Translated by Aneesa Abbas Higgins.
Teenage girl Eel lives on the Comorian island of Anjouan with her twin sister Rattler and their father All-Knowing. Eel is curious about the world beyond what her overbearing father dictates. When she meets handsome fisherman, Voracious, who offers her the possibility of a life of liberation and love she cannot foresee what it will cost her or the fateful path it will lead her down.
A Girl Called Eel is a 271-page story that’s told in just one sentence. I wasn’t sure what to make of that to begin with, but it worked well, make it an impactful read and one that was easy to follow. There is still a lot of commas in this one sentence, along with line breaks, so it isn’t just pages and pages of block text. Having the story be told by Eel in one, almost desperate, sentence adds to the feel that it is a long string of conscious thought. Especially as ever now and then she interrupts herself, saying how she’s getting ahead of herself or mentioning what’s happening to her in the present as she recounts her past.
Eel basically tells her life story up to that moment, her and her sisters’ birth, how they got such unusual names, how she met and instantly fell in love with Voracious, and how her life unravelled, though if she hadn’t have been so naïve, she could’ve seen the warning signs miles away. Because that’s the thing about Eel, because she’s so inquisitive and studious and quiet, she believes she’s smarter and more capable than she is. She looks down on her fellow students, believing them to be trying too hard just because they open their textbooks, and she thinks her sister is wasting her life, hanging out with friends all the time, but when Rattler does try to focus more on herself and her future, Eel just scoffs and feels no one can change who they are.

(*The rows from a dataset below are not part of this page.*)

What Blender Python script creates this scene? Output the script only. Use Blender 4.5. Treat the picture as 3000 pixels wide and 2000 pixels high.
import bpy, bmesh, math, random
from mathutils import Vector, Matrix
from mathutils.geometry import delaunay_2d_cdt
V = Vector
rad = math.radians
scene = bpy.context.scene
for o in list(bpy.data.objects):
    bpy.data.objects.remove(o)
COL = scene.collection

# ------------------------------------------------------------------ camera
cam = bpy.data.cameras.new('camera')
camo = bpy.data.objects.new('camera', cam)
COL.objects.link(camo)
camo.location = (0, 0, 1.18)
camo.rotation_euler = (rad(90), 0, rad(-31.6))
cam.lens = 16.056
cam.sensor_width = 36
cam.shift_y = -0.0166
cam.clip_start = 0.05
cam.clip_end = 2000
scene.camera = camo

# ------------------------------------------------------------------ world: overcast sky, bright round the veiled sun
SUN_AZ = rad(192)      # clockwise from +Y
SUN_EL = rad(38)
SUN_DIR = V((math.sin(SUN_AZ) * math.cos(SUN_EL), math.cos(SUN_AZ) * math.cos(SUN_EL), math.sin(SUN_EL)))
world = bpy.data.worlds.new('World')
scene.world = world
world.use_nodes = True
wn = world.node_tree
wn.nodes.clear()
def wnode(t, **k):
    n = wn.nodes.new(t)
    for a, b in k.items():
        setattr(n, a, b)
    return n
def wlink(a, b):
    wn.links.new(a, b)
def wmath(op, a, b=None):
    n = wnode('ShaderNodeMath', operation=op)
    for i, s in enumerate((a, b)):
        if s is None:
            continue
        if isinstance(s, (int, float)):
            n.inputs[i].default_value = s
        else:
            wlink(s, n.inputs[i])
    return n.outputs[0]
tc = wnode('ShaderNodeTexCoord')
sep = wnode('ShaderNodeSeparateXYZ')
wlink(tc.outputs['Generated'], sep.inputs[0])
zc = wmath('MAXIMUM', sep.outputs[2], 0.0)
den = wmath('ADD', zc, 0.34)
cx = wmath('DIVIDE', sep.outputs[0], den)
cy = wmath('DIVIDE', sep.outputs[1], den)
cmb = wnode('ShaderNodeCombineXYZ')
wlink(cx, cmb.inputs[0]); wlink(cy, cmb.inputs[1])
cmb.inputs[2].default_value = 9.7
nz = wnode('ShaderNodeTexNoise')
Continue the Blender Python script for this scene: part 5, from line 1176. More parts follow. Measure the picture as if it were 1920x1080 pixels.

Eel is a fascinating character to me. She’s headstrong and determined and curious, loves Voracious with her whole heart but she’s also incredibly self-centred and unfeeling towards a lot of other people. As she tells her life story, she doesn’t shy away from the cruel thoughts she thought in the moment, or the ones she now thinks with hindsight. She thinks she’s smarter and more aware of the world than she is, which then makes her more naïve and childish. All this doesn’t make her a particularly likeable character, but it does make her interesting.
The format of A Girl Called Eel, along with a compelling, if not likeable narrator, makes an almost typical story of a girl getting taken for a fool by an older man more interesting and engaging.